You can recognise and reward excellence in staff performance through an employee reward and recognition program. Design a program around your employees’ needs and make it innovative, flexible, and meaningful to the employees and the business. The main objectives of the program should be to retain and motivate your top employees and to foster a culture of continuous improvement in the organisation.
It is important to have a reward system that recognises both individual and team performance. Provide rewards for employees and teams who exhibit behaviours that you have identified as critical to the business and who have been responsible for driving improved business results.
Do This
• Thank staff who have done a good job, and mean it.
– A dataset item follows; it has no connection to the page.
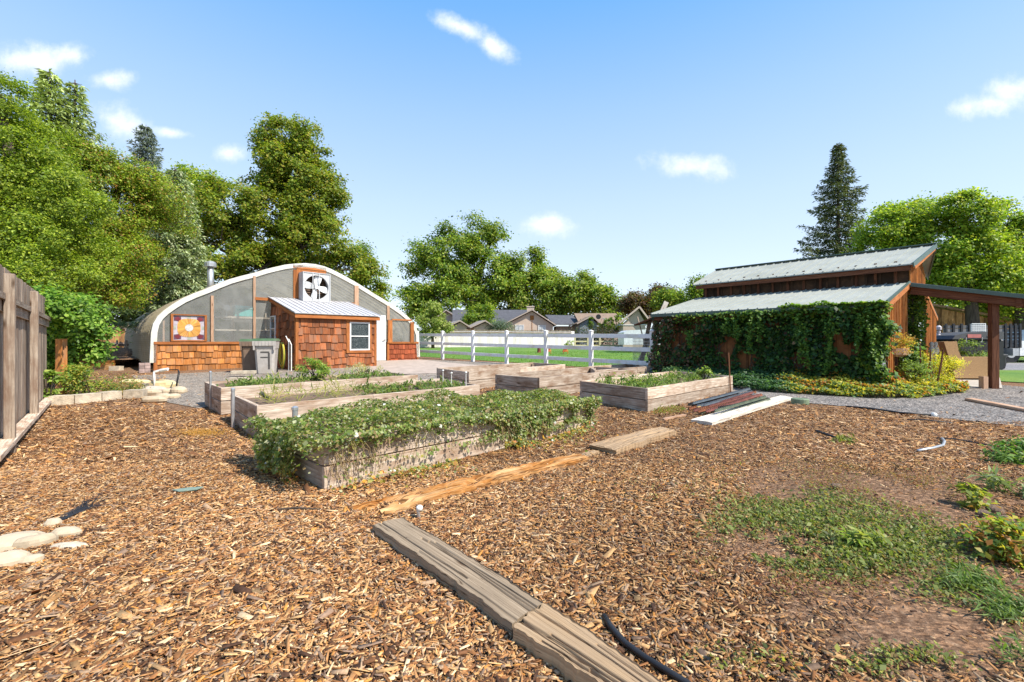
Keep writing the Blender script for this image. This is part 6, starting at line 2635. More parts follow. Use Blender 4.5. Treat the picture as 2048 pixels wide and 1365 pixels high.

• Praise your good employees regularly and give them feedback about the contribution they’re making.
• Celebrate and recognise individual, team, and company performance and success.
• Encourage laughter and fun.
• Develop a staff incentive program that is simple, clear, and easy to manage.
• Design the program to be innovative, flexible, and meaningful to both the employee and the business.
• Ensure the program has the objectives of retaining and motivating top employees while fostering a culture of continuous improvement in the organisation.
• Set specific, attainable, quantifiable, and meaningful goals, and clearly communicate them to staff.
• Consider rewards for length of service, sales, suggestions or ideas, safety, attendance and ‘employee of the month’; as well as for exceptional performance.
• Consider non-financial incentives such as assistance and support in busy periods, flexible working hours, telecommuting, job-share, and child-minding facilities.
• Ensure remuneration is fair and at, or above, industry average.
• Find out what motivates and engages your employees and provide the resources and environment where people want to come to work.
• Foster strong leadership. Most people don’t leave their job, they leave their manager.
• Invest in your staff. Train, coach, and review staff performance regularly and effectively.
• Offer employees continuing opportunities to develop skills and grow their careers within the organisation.
Don’t Do This
• Make promises to candidates that you aren’t sure you’ll be able to deliver on from day one.
• Underestimate the influence of employee word-of-mouth to attract new employees. Unhappy staff won’t attract new candidates; they may dissuade potential employees.
• Invest money in becoming an ‘employer of choice’ without carefully considering exactly what you’re trying to achieve and how the changes will align with your business and truly benefit staff.
• Make big decisions about new employee benefits or workplace enhancements until you’re sure you’ll have the capacity and resources to follow through with them.